Recorded information:
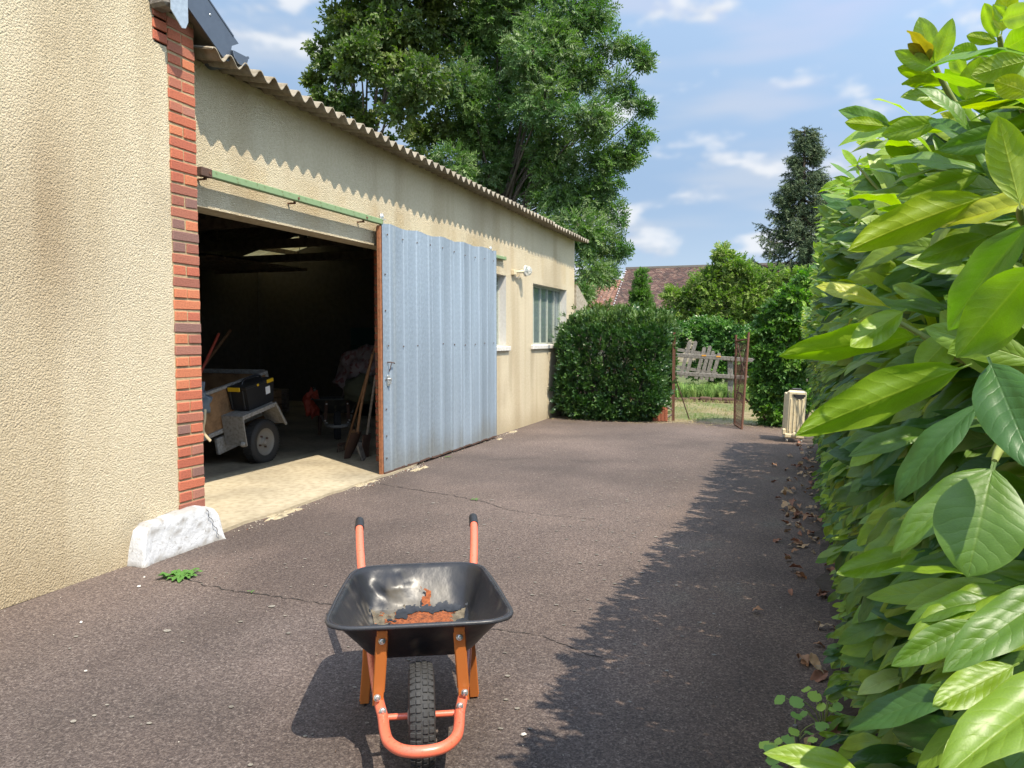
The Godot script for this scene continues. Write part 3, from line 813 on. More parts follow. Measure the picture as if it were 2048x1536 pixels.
func rendered(m: MB, x: float, zs: Array, ys: Array, holes: Array, roofline: Array) -> void:
	var i0 := m.v.size()
	for z in zs:
		var hi: float = roofline[0] if roofline.size() == 1 else (roofline[0] + roofline[1] * (z - roofline[2]))
		if roofline.size() > 3: hi = minf(hi, roofline[3] - roofline[1] * (z - roofline[4]))
		for y in ys:
			m.vert(Vector3(x, minf(y, hi), z), Vector3.RIGHT, Vector2(z, -y) * 1.35)
	var ny := ys.size()
	for a in zs.size() - 1:
		for b in ny - 1:
			var mz: float = (zs[a] + zs[a + 1]) * .5
			var my: float = (ys[b] + ys[b + 1]) * .5
			var skip := false
			for h in holes:
				if mz > h[0] and mz < h[1] and my > h[2] and my < h[3]: skip = true
			if skip: continue
			var q := i0 + a * ny + b
			for t in [q, q + ny + 1, q + 1, q, q + ny, q + ny + 1]:
				m.ix.append(t)
	for i in range(i0, m.v.size()):
		m.c[i] = plaster_tint(m.v[i])

# the bricks of a pier, laid one by one: each course is one stretcher or two headers
func bricks(parent: Node3D, x: float, z0: float, z1: float, y0: float, y1: float, face_z := false, deep := .11) -> void:
	var pitch := .0835
	var shapes := []
	for kind in 2:
		for k in 3:
			var w := (z1 - z0) - .006 if kind == 0 else (z1 - z0) * .5 - .012
			var m := MB.new()
			m.bevel(Vector3.ZERO, Vector3(deep, .066, w), .0045, Basis.IDENTITY, .0022, rg)
			shapes.append(m.mesh())
	var y := y0
	var course := 0
	while y < y1 - .03:
		var parts := [0.0] if course % 2 == 0 else [-.25, .25]
		for s in parts:
			var o := put(shapes[(0 if course % 2 == 0 else 3) + rg.randi() % 3], M["brick%d" % [0, 0, 1, 1, 2, 5, 5, 6, 0, 3, 1, 5, 4, 2][rg.randi() % 14]], "brick", parent)
			o.position = Vector3(x - deep * .5 + rg.randf_range(-.004, .004), y + pitch * .5, (z0 + z1) * .5 + s * (z1 - z0))
			if face_z: o.position = Vector3((z0 + z1) * .5 + s * (z1 - z0), y + pitch * .5, x - deep * .5 + rg.randf_range(-.003, .003))
			o.rotation = Vector3(rg.randfn() * .006, (PI * .5 if face_z else 0.0) + rg.randfn() * .006, 0)
		y += pitch
		course += 1

func house() -> void:
	var h := thing("house", "tall beige roughcast house end with red brick corner pier and zinc verge", "house")
	var m := MB.new()
	rendered(m, HX, steps(-4.44, 2.6, .07), steps(0.0, 6.2, .07), [], [3.80, .65, -4.85, 3.80, 3.0])
	# the solid behind the render, and the return beside the workshop
	m.box(Vector3(HX - .14, 1.7, -.92), Vector3(.268, 3.4, 7.02))
	m.box(Vector3(-6.6, 2.0, 2.5), Vector3(4.5, 4.0, .2))
	put(m, M.plaster, "wall", h)
	var p := MB.new()
	p.box(Vector3(HX - .163, 2.06, -4.553), Vector3(.334, 3.60, .258))
	p.box(Vector3(HX - .166, 3.735, -4.40), Vector3(.332, .25, .18))
	p.box(Vector3(-6.5, 1.85, -4.62), Vector3(4.0, 3.7, .16))
	put(p, M.mortar, "pier_mortar", h)
	bricks(h, HX + .012, -4.685, -4.42, .245, 3.86)
	for k in 3:
		var b := MB.new()
		b.bevel(Vector3.ZERO, Vector3(.11, .067, .125), .0045, Basis.IDENTITY, .002, rg)
		var o := put(b, M["brick%d" % [1, 0, 2][k]], "brick", h)
		o.position = Vector3(HX - .043, 3.655 + .0835 * k, -4.357)
	# roof: two slopes of slate with a shallow verge and a deep eave
	var r := MB.new()
	var sl := atan(.65)
	for s in [-1, 1]:
		var zc := -.9
		var run := 4.2
		var b := Basis(Vector3.RIGHT, -s * sl)
		var mid := Vector3(-6.6, verge_y(-.9) + .30 - .65 * run * .5, zc + s * run * .5)
		r.box(mid, Vector3(5.1, .07, run / cos(sl)), b)
	put(r, M.zinc, "roof", h)
	var soffit := MB.new()
	soffit.box(Vector3(-6.6, verge_y(-2.92) + .13, -2.92), Vector3(4.98, .09, 4.1 / cos(sl)), Basis(Vector3.RIGHT, -sl))
	put(soffit, M.beam, "soffit", h)
	# the zinc verge: a deep face board with a rounded lower end
	var z := MB.new()
	var poly := PackedVector2Array()
	for q in [-.9, -2.0, -3.2, -4.0, -4.85]: poly.append(Vector2(q, verge_y(q)))
	for q in [Vector2(-4.885, 3.652), Vector2(-4.915, 3.658), Vector2(-4.93, 3.685), Vector2(-4.935, 3.73), Vector2(-4.95, 3.785), Vector2(-5.03, 3.83)]: poly.append(q)
	for q in [-4.9, -4.0, -3.2, -2.0, -.9]: poly.append(Vector2(q, verge_y(q) + .275))
	z.prism(poly, .012, Vector3(-4.09, 0, 0), Basis(Vector3(0, 0, 1), Vector3(0, 1, 0), Vector3(-1, 0, 0)))
	put(z, M.zinc, "verge_board", h)
	var cap := MB.new()
	cap.box(Vector3(-4.18, verge_y(-2.92) + .275, -2.92), Vector3(.2, .012, 4.1 / cos(sl)), Basis(Vector3.RIGHT, -sl))
	put(cap, M.zinc, "verge_cap", h)
	# half-round gutter seen end-on
	var g := MB.new()
	var rows := []
	for x in [-4.06, -9.0]:
		var row := []
		for k in 11:
			var an := PI + PI * k / 10.0
			row.append(Vector3(x, 3.745 + sin(an) * .085, -5.02 + cos(an) * .085))
		rows.append(row)
	g.sheet(rows)
	var cp := []
	for k in 11:
		var an := PI + PI * k / 10.0
		cp.append(Vector3(-4.058, 3.745 + sin(an) * .085, -5.02 + cos(an) * .085))
	g.face(cp, Vector3(-5, 3.7, -5.0))
	g.tube([Vector3(-4.06, 3.747, -5.11), Vector3(-9.0, 3.747, -5.11)], .011, 8)
	put(g, M.zinc, "gutter", h)
	var pl := MB.new()
	pl.bevel(Vector3(-4.14, 3.91, -4.33), Vector3(.16, .17, .13), .02)
	put(pl, M.woodold, "purlin_end", h)
	var zp := MB.new()
	zp.prism(PackedVector2Array([Vector2(-.075, .25), Vector2(.085, .25), Vector2(.085, -.06), Vector2(.06, -.11), Vector2(.025, -.12), Vector2(-.075, -.03)]), .006, Vector3(-4.05, 3.83, -4.37), Basis(Vector3(0, 0, -1), Vector3(0, 1, 0), Vector3(1, 0, 0)))
	put(zp, M.galv, "zinc_plate", h)
	for s in [[-4.083, 3.93, -4.72], [-4.083, 4.2, -4.3], [-4.046, 3.96, -4.36]]:
		var sc := MB.new()
		sc.lathe([Vector2(.0, .004), Vector2(.006, .004), Vector2(.009, 0)], Vector3(s[0], s[1], s[2]), Basis(Vector3.UP, Vector3.RIGHT, Vector3.BACK), 10)
		put(sc, M.steel, "screw", h)
	# the whitewashed guard stone at the foot of the pier
	var w := MB.new()
	var prof := [[-3.94, .005, .15], [-3.965, .12, .15], [-4.0, .225, .14], [-4.05, .262, .13], [-4.25, .275, .125], [-4.45, .282, .12], [-4.60, .275, .12], [-4.685, .245, .12], [-4.72, .19, .13], [-4.745, .02, .15]]
	rows = []
	var nprof := 31
	for k in nprof:
		var t := k / (nprof - 1.0) * (prof.size() - 1)
		var i := mini(int(t), prof.size() - 2)
		var e := t - i
		var zz := lerpf(prof[i][0], prof[i + 1][0], e)
		var hh := lerpf(prof[i][1], prof[i + 1][1], e)
		var dd := lerpf(prof[i][2], prof[i + 1][2], e)
		var row := []
		for j in 15:
			var u := j / 14.0
			var pp: Vector3
			if u < .62: pp = Vector3(HX + dd - .035 * u, hh * (u / .62), zz)
			else:
				var q := (u - .62) / .38
				pp = Vector3(lerpf(HX + dd - .022 - .02 * sin(q * PI), HX - .01, q), hh + .012 * sin(q * PI) - .0 * q, zz)
			pp += Vector3(nf.get_noise_2d(zz * 160, pp.y * 160 + pp.x * 90), nf.get_noise_2d(zz * 160 + 50, pp.y * 160 + pp.x * 90), 0) * (.004 + .012 * smoothstep(.5, .75, u) + .008 * smoothstep(-4.0, -3.95, zz))
			row.append(pp)
		rows.append(row)
	w.sheet(rows, false, true)
	w.face([rows[0][0], rows[0][8], rows[0][14], Vector3(HX - .01, 0, -3.94)], Vector3(-4.1, .1, -4.3))
	w.face([rows[30][0], rows[30][8], rows[30][14], Vector3(HX - .01, 0, -4.745)], Vector3(-4.1, .1, -4.3))
	for i in w.v.size():
		var gp := w.v[i]
		var e := nf.get_noise_2d(gp.z * 130, gp.y * 130) + .6 * nf.get_noise_2d(gp.z * 400, gp.y * 400)
		var wear := smoothstep(.25, .7, e + .9 * smoothstep(.05, .0, gp.y) + .6 * smoothstep(.24, .275, gp.y))
		w.c[i] = Color(1, 1, 1).lerp(Color(.50, .46, .40), wear * .8)
	var stone := thing("guard_stone", "chipped whitewashed guard stone at the foot of the brick pier", "stone", Vector3(0, 0, 0))
	put(w, M.white, "stone_body", stone)
	var cr := MB.new()
	var cpts := []
	for k in 12:
		var hh := .262 - .020 * k
		cpts.append(Vector3(HX + .120 - .035 * hh / .28 * .62 + .017, hh, -4.575 - .010 * k - .012 * sin(k * 1.7)))
	cr.tube(cpts, .0022, 5)
	put(cr, M.crack, "crack", stone)

func reveal(m: MB, x: float, depth: float, h: Array) -> void:
	var a := x
	var b := x - depth
	m.face([Vector3(a, h[2], h[0]), Vector3(b, h[2], h[0]), Vector3(b, h[3], h[0]), Vector3(a, h[3], h[0])], Vector3(a, h[2], h[0] - 1))
	m.face([Vector3(a, h[2], h[1]), Vector3(b, h[2], h[1]), Vector3(b, h[3], h[1]), Vector3(a, h[3], h[1])], Vector3(a, h[2], h[1] + 1))
	m.face([Vector3(a, h[3], h[0]), Vector3(b, h[3], h[0]), Vector3(b, h[3], h[1]), Vector3(a, h[3], h[1])], Vector3(a, h[3] + 1, h[0]))
	m.face([Vector3(a, h[2], h[0]), Vector3(b, h[2], h[0]), Vector3(b, h[2], h[1]), Vector3(a, h[2], h[1])], Vector3(a, h[2] - 1, h[0]))

func corrugated(z0: float, waves: int, x0: float, x1: float, base: float, slope: float, lift := 0.0) -> MB:
	var m := MB.new()
	var cols := waves * 10 + 3
	var top := []
	var bot := []
	var nr := 5
	for r in nr:
		var x := lerpf(x0, x1, r / (nr - 1.0))
		var a := []
		var b := []
		for k in cols:
			var z := z0 - k * .0175
			var y := base + slope * (x0 - x) + .036 * cos(TAU * z / .175) + lift + .006 * sin(x * 3.0 + z0)
			a.append(Vector3(x, y + .0085, z))
			b.append(Vector3(x, y, z))
		top.append(a)
		bot.append(b)
	m.sheet(top, false, x1 > x0)
	m.sheet(bot, false, x1 < x0)
	m.sheet([bot[0], top[0]], false, x1 > x0)
	m.sheet([bot[nr - 1], top[nr - 1]], false, x1 < x0)
	for i in m.v.size():
		var p := m.v[i]
		var g := nz.get_noise_2d(p.x * 40 + 11, p.z * 30)
		var moss := smoothstep(.1, .5, nf.get_noise_2d(p.x * 40, p.z * 60)) * (1.0 if p.x > x0 - .35 and m.n[i].y > .2 else .3)
		m.c[i] = (Color(.86, .86, .86) * (.95 + .4 * g)).lerp(Color(.55, .42, .22), moss * .5)
	return m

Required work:
What is the number of lines above that contain the string "parts"? Answer with the number alone.

Answer to the exercise:
3